Image 23 - AI in enterprise energy: Honeycomb Software at Go Digital Energy Summit 2026

London brought together some of the most consequential voices in energy and heavy industry last week, as the Go Digital Energy Summit opened its doors to senior leaders navigating one of the defining challenges of the decade: how to implement artificial intelligence at enterprise scale, responsibly, and without losing control.

Honeycomb Software was there. Our CEO, Alex Semeniuk, and VP of Partnerships, Tetiana Krechyk, spent two days in focused conversation with decision-makers from across the energy sector, exchanging perspectives, presenting our approach, and listening carefully to where the industry actually stands.

A room full of decision-makers, not experimenters

What set the Go Digital Energy Summit apart was its audience. The room was filled with people for whom AI is no longer a future topic — it's a present-day responsibility. Top executives, senior leaders, and innovation teams, all accountable for making AI work inside large, complex organizations right now.

That distinction mattered. The conversations were direct, structured, and grounded in operational reality. As Tetiana noted, the event had strong representation from energy companies and a clear enterprise focus throughout.

The execution gap is real

Organizations are no longer debating whether to adopt AI. They are preparing to implement it, and finding the path is now harder than anticipated.

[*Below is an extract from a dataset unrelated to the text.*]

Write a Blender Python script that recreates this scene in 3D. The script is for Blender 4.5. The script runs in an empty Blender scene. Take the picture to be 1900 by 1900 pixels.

Data readiness kept coming up as a foundational challenge. Before AI can deliver value, the underlying data infrastructure has to be trustworthy, accessible, and well-governed. However, for many large energy companies, that work is still underway. 

Integrating AI into legacy systems adds another layer of complexity, requiring careful engineering rather than quick deployment. But the most striking theme wasn't technical at all. Regulation, compliance, and change management are frequently what slow things down.

Companies aren't stuck on the technology. They're navigating governance frameworks, organizational resistance, and the very real challenge of bringing large teams along on a transformation journey.

As Alex put it after the summit, AI adoption in enterprise energy is serious and structured, and it is moving forward, but the execution challenges are real and complex.

Technology Showcase: Security-first AI orchestration

During the event's Technology Showcase, Tetiana presented Honeycomb Software's approach to AI implementation, positioning us as a security-first hub for orchestrating AI development across enterprise environments.

The presentation addressed AI governance, security architecture, and the structured implementation frameworks that large organizations need to scale. The audience response was clear: security and change management concerns resonated immediately. These aren't abstract worries — they are the live challenges that executives in the room are responsible for solving.

That alignment confirmed something we've believed for a while. Enterprises don't just need AI capability. They need a partner who understands the weight of governance and the complexity of organizational change, and who builds accordingly.

Image 24 - AI in enterprise energy: Honeycomb Software at Go Digital Energy Summit 2026

From hype to operational phase

Perhaps the most important signal from the Go Digital Energy Summit was this shift in posture: AI has moved from a topic of curiosity to a matter of operational planning. Leaders are asking how to implement AI without creating new risks, how to maintain oversight as systems scale, and how to manage the human side of the transition.

Looking ahead

The Go Digital Energy Summit reflected something broader happening across the energy sector right now. The conversation has matured: AI is no longer being evaluated, it's being operationalized. 

The organizations moving forward with confidence are those that treat governance, security, and change management as core requirements from the start, not afterthoughts. For Honeycomb Software, that's not a new message — it's what we've been building toward, and events like this one confirm that the industry is arriving at the same conclusions.